* **Request**: Transcribe only the lines of the listing below from the one holding "What Blender Python" through the one holding "rad = math.radians", inclusive, without any change.

* **Dataset content**:
—————
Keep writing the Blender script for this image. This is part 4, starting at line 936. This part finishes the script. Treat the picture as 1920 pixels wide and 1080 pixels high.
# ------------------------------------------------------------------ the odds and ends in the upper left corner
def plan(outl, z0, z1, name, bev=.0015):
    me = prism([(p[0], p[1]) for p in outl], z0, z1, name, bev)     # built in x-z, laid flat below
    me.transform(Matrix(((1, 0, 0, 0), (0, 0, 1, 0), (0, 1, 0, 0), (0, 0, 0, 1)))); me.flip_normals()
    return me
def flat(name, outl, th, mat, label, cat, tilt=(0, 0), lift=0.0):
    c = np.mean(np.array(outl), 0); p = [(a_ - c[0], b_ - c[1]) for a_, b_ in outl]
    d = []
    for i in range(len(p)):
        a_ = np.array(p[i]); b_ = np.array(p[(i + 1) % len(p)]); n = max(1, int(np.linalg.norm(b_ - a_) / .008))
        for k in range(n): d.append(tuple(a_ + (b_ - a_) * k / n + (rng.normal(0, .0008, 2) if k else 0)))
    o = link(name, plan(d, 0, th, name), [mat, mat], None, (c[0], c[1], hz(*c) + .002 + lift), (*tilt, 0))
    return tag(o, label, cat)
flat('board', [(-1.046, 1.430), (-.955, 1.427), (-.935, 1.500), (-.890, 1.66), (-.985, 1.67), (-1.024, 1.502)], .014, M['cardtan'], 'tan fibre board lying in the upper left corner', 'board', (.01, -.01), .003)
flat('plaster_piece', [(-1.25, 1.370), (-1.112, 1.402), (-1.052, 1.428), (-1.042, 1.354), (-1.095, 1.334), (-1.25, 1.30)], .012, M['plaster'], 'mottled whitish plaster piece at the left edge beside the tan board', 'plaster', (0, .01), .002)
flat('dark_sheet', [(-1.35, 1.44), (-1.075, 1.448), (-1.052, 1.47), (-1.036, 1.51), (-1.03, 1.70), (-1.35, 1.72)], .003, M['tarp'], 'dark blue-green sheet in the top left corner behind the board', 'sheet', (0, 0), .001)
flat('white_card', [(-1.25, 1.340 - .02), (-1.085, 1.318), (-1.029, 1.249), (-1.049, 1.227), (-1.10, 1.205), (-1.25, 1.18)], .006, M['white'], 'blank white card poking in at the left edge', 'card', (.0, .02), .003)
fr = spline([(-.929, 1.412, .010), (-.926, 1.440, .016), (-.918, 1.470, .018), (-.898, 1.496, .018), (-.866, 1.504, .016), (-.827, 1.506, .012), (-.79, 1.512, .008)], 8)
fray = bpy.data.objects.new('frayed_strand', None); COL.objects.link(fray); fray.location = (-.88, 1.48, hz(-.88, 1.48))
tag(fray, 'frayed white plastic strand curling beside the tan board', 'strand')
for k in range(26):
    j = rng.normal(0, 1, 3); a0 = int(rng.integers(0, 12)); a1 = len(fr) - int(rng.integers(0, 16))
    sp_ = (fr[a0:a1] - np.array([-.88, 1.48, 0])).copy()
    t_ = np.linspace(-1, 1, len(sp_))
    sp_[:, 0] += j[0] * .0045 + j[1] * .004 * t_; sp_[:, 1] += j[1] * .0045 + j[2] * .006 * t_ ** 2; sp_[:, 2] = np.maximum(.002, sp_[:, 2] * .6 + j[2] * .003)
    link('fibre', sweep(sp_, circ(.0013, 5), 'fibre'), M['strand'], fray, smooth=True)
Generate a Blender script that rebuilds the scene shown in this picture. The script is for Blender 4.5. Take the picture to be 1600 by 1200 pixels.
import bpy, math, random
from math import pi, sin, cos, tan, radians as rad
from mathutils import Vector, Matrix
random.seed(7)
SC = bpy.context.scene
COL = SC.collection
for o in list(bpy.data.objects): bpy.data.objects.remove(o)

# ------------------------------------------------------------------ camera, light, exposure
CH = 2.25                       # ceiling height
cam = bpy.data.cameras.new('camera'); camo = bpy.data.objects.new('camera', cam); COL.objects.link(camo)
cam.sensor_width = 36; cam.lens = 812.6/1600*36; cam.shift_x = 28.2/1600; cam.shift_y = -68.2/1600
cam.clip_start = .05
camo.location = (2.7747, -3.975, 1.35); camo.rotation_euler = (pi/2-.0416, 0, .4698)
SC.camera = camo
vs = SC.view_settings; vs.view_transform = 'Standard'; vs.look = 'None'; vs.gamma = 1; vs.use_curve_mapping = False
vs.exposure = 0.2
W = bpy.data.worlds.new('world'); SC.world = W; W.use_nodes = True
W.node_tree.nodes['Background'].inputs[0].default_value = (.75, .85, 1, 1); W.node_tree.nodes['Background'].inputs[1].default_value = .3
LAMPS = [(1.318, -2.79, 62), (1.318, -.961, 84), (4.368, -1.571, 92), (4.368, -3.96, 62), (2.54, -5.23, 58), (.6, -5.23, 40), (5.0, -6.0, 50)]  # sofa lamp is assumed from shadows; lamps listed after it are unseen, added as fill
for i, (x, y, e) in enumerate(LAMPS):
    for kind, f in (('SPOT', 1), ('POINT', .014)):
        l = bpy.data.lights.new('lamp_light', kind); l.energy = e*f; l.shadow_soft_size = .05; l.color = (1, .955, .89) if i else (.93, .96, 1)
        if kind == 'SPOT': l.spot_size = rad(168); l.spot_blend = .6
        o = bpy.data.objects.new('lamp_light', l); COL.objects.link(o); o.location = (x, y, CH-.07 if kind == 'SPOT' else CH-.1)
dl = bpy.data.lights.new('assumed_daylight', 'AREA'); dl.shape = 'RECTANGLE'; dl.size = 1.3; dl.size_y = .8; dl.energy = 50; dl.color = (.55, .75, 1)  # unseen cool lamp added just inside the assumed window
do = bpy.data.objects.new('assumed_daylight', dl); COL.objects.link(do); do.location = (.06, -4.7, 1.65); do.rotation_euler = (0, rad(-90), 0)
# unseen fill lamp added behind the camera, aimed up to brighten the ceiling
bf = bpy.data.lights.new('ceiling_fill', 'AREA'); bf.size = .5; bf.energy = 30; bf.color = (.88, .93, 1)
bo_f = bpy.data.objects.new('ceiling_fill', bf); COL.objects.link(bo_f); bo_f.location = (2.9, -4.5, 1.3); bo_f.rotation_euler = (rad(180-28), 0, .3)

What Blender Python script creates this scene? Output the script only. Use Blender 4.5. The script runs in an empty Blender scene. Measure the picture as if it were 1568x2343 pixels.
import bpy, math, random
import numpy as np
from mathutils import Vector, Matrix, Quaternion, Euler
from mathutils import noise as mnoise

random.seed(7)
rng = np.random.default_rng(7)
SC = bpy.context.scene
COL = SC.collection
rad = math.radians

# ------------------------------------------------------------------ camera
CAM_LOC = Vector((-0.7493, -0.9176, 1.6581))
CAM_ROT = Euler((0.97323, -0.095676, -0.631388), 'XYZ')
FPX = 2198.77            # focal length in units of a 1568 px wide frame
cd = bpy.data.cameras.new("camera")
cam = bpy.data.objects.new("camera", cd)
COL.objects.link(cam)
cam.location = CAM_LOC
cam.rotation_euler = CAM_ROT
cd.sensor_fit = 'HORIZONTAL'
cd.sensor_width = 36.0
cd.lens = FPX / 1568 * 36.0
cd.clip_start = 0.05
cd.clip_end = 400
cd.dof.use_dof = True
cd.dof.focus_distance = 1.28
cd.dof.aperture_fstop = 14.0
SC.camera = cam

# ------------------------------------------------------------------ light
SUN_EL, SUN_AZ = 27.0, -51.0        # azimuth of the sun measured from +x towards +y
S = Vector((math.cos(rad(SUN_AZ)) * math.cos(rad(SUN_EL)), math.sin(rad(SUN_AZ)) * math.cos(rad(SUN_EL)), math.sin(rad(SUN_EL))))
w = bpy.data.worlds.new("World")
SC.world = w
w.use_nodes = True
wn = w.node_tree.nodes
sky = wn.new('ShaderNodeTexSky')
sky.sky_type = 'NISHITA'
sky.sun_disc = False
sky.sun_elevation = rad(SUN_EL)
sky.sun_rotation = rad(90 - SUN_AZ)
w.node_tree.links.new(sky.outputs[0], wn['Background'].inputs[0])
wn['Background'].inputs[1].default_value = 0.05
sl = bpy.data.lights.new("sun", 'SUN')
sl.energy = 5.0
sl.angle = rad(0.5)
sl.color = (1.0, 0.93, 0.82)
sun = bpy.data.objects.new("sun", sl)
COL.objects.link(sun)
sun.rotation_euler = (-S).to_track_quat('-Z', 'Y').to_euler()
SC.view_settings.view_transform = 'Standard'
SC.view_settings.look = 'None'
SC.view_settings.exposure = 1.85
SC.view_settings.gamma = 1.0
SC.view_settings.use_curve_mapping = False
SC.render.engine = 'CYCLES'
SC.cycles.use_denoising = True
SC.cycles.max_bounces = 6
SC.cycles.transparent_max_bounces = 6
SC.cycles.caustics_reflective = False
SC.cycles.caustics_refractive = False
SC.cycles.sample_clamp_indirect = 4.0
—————
* **Exercise result**:
What Blender Python script creates this scene? Output the script only. Use Blender 4.5. The script runs in an empty Blender scene. Measure the picture as if it were 1568x2343 pixels.
import bpy, math, random
import numpy as np
from mathutils import Vector, Matrix, Quaternion, Euler
from mathutils import noise as mnoise

random.seed(7)
rng = np.random.default_rng(7)
SC = bpy.context.scene
COL = SC.collection
rad = math.radians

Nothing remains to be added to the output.